Look, a lot of cops I’ve seen interviewed about this case have said Jones reaching into his vehicle might have made them nervous BUT they all said it wouldn’t have made them shoot. One cop on MSNBC said he might’ve put his hand on his gun and walked behind his vehicle out of the immediate line of fire if Jones, for whatever reason, HAD come out with a gun. The issue isn’t whether anything Jones did or didn’t do caused the cop to get nervous. Different people will get nervous and feel threatened in different situations, whether reasonable to the majority of the rest of us or not. The issue is how Groubert REACTED to that nervousness. Firing his weapon. It was ALL WRONG.

So to argue about ANYTHING Jones could or should have done differently to avoid getting shot is, by default, arguing that a cop is ALWAYS justified in shooting people just because they’re nervous. They are not.

Get that, señorbeef?

In this case, yes, it makes the person a scumbag.
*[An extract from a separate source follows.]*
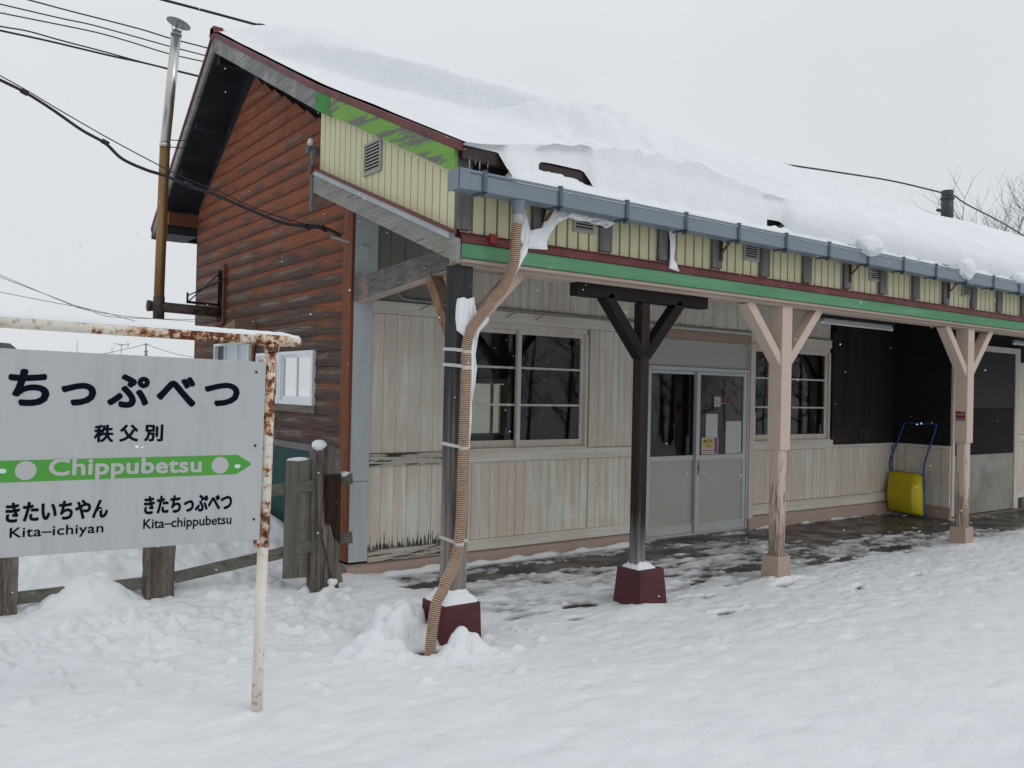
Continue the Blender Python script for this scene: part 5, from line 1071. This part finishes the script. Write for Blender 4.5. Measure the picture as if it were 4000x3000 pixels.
hs_ = thing('distant_house', 'dark grey gabled house far off at the left edge, above the sign board', 'house', tuple(far(20, 1500, 80)))
cpt = far(12, 1338, 80); b = MB(); zc = cpt.z
b.prism([(cpt.x - 3.2, 80, zc - 1.9), (cpt.x + 3.4, 80, zc - 2.6), (cpt.x + .5, 80, zc - .05), (cpt.x - .2, 80, zc)], (0, 9, 0)); b.build('roof', M['roofgrey'], hs_)
b = MB(); b.box(cpt.x - 2.8, cpt.x + 2.8, 80.3, 88.6, -1, zc - 1.9); b.build('wall', M['roofgrey'], hs_)

# ------------------------------------------------------------------ bare tree behind the roof
def branch(b, p, d, l_, r, lev, rr, mi=0):
    pts = [p]; q = Vector(p); dd = Vector(d); n = 4
    for i in range(n):
        dd = (dd + Vector((rr.uniform(-.16, .16), rr.uniform(-.16, .16), rr.uniform(-.06, .16)))).normalized(); q = q + dd * l_ / n; pts.append(q)
    b.tube(pts, [r * (1 - .45 * i / n) for i in range(n + 1)], 5 if lev < 3 else 3, mi, False)
    if lev <= 0: return
    k_ = rr.randint(3, 4) if lev > 1 else rr.randint(2, 4)
    for i in range(k_):
        j = rr.randint(1, n) if i else n; ax = Vector((rr.uniform(-1, 1), rr.uniform(-1, 1), rr.uniform(-.2, .6))).normalized()
        nd = (dd + ax * rr.uniform(.5, 1.0)).normalized(); branch(b, pts[j], nd, l_ * rr.uniform(.58, .8), r * .55 * (1 - .1 * i), lev - 1, rr)
def baretree(loc, h, seed, label, lev=6):
    rr = random.Random(seed); t = thing('bare_tree', label, 'tree', loc); p = Vector(loc); b = MB()
    b.tube([p - Vector((0, 0, .5)), p + Vector((.1, 0, h * .2)), p + Vector((.2, .1, h * .38))], [h * .026, h * .02, h * .016], 10); b.build('trunk', M['bark'], t, True)
    b = MB()
    for i in range(8):
        a = i * 2.4 + rr.uniform(-.3, .3); branch(b, p + Vector((.2, .1, h * (.2 + .022 * i))), Vector((math.cos(a), math.sin(a), rr.uniform(.45, 1.1))).normalized(), h * .24, h * .0075, lev - 1, rr)
    b.build('crown', M['bark'], t)
c_ = at(4160, 830, 18); baretree((c_.x, 18, 0), 14.8, 5, 'leafless dark tree behind the right end of the snowy roof')
# wood across the track, mirrored in the windows
b = MB(); rr = random.Random(21)
for i in range(70):
    x = -12 + i * 1.15 + rr.uniform(-.5, .5); y = rr.uniform(-24, -13); h = rr.uniform(5, 11); p = Vector((x, y, -.8))
    b.tube([p, p + Vector((rr.uniform(-.3, .3), 0, h * .5)), p + Vector((rr.uniform(-.6, .6), 0, h))], [h * .013, h * .009, h * .003], 6, 0, False)
    for k_ in range(9):
        z = h * rr.uniform(.08, .9); a = rr.uniform(0, 6.28); branch(b, p + Vector((0, 0, z)), Vector((math.cos(a), math.sin(a), rr.uniform(.2, .9))).normalized(), h * .17, h * .0045, 2, rr)
w_ = b.build('woodland', M['bark']); w_['kind'] = 'stuff'
# ------------------------------------------------------------------ falling snow
rr = random.Random(77); b = MB()
for i in range(800):
    d = rr.uniform(1.8, 8.5); u, v = rr.uniform(-.1, 4100), rr.uniform(-50, 3000); p = CAM + (RT * ((u - 2000) / FPX) + DN * ((v - 1500) / FPX) + FWD) * d
    if p.z < .05 or p.y > 6.8 or (p.y > 4.6 and p.z > 2.5): continue
    r = rr.uniform(.0013, .0036) * (.6 + d / 9); st = Vector((rr.uniform(-.5, .5), 0, rr.uniform(-.2, .2)))
    o6 = [Vector((1, 0, 0)), Vector((-1, 0, 0)), Vector((0, 1, 0)), Vector((0, -1, 0)), Vector((0, 0, 1)), Vector((0, 0, -1))]
    b.add([p + (q + st * q.z) * r * rr.uniform(.6, 1.3) for q in o6], [(0, 2, 4), (2, 1, 4), (1, 3, 4), (3, 0, 4), (2, 0, 5), (1, 2, 5), (3, 1, 5), (0, 3, 5)])
sf = b.build('falling_snow', M['snow']); sf['kind'] = 'stuff'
This case is so extreme and so egregious to find “suboptimal” things he did is nonsense.

Save it for when the victim actually did contribute to escalating the situation.

This one ain’t it.

Even if we accept all of this, all it gets you is that it’s reasonable to assign some portion of the blame to the sudden-mover for heightening the cop’s anxiety. That still doesn’t mean we can assign this blame for the shooting itself.

And this is especially clear in this particular shooting – any supposed “sudden movement” or other suboptimal action was not followed by shots fired – it was complying with the order to get out of the car that was followed by shots fired. The cop pulled the trigger right after the man complied with his order to get out of the car. No one but the cop bears any blame for that trigger being pulled. And there were subsequent gunshots too. No one but the cop bears any blame for those shots either.

Do you disagree with any of these assertions? If you agree, then the man deserves absolutely zero blame for being shot.